LWCircus | Methodology
The LWCProgram will be built more using the strategies proper of an anthropological fieldworker, preferring an expeditious methodology’s style, consisting in different opportunities of field’s experiences during the year (workshops), through the organization of surveys on site to collect data useful to support the operative experience, thanks to which it will be reassumed new observations and the results acquired, to make a systematization of the methodology itself and delineating new tools and devices, useful in the goal’s reaching achievement.

The local communities and minorities interested by the LWC-Program, they will have the major role inside the experiences, and on the base of the quality of the established relationships, it will depend the final result in term of shared design process and final realizations on site. In the case of the Mayan community involved on the next operative workshop (LWCircus-MayaLab017), where the locals come from an ancient culture, sadly completely absorbed by a new global trend of an uncontrolled accumulation of resources and products waste, the LWC-Program will work to find new possibilities of a reacquiring of sense for a proper cultural rediscover, in term of sustainable recycling system’s option.

The LWCircus Program aim to acquire and develop a shared method by which, together with the communities interested from the research and relative operative workshop on site, along the time, the different kind of practitioners, students, artists, researchers participants that realized part of the planned interventions, become part of a creative community that arrives to be totally at service of the local community, becoming the group as real tools in the hands of the locals or “final users”. The “final users” in this way acquire competence, they receive and exchange a know how through the different way of interaction between all the actors involved on the research’s path.

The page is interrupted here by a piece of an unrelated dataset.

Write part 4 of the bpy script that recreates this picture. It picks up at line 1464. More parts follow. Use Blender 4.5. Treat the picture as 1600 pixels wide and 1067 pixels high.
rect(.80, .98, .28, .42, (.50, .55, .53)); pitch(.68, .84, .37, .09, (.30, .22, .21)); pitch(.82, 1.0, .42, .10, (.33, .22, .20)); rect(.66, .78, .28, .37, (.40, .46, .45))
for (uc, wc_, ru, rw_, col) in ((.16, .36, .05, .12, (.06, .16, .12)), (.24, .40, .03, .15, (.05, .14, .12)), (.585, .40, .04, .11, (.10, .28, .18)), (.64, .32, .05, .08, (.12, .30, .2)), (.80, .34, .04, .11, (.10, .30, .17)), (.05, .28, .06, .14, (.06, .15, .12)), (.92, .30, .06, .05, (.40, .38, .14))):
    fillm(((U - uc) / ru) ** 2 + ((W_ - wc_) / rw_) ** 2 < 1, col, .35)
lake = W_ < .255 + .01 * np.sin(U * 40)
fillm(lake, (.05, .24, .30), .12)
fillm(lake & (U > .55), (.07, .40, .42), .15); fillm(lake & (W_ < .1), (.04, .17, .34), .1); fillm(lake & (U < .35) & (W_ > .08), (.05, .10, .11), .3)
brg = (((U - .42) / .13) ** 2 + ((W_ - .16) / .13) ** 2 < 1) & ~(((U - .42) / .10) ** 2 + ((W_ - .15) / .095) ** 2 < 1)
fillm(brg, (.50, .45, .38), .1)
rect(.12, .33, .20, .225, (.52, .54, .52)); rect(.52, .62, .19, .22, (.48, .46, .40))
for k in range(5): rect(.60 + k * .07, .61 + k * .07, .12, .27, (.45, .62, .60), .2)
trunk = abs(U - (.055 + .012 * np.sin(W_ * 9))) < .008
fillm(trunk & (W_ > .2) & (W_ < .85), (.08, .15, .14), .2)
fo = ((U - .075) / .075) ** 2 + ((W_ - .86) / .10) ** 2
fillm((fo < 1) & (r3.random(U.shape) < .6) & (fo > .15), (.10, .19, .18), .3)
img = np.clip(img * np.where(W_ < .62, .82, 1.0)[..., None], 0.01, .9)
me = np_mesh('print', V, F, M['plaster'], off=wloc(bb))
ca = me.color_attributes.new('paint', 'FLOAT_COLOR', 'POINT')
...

Therefore, the LWC Program’s goal over the next years is to contribute in the training of self-sufficient communities-minorities through a different landscape design practice on site. This could be thanks to the enabling the local community to manage independently the sustainability of its rural development, rather then through the responsible use of a territory by reacquiring a compromised portion of humid land, for example, by reconquering it to a public use for a common space of equality, rather than the revaluation of exploited territories through the building of a plausible future inside Mediterranean area.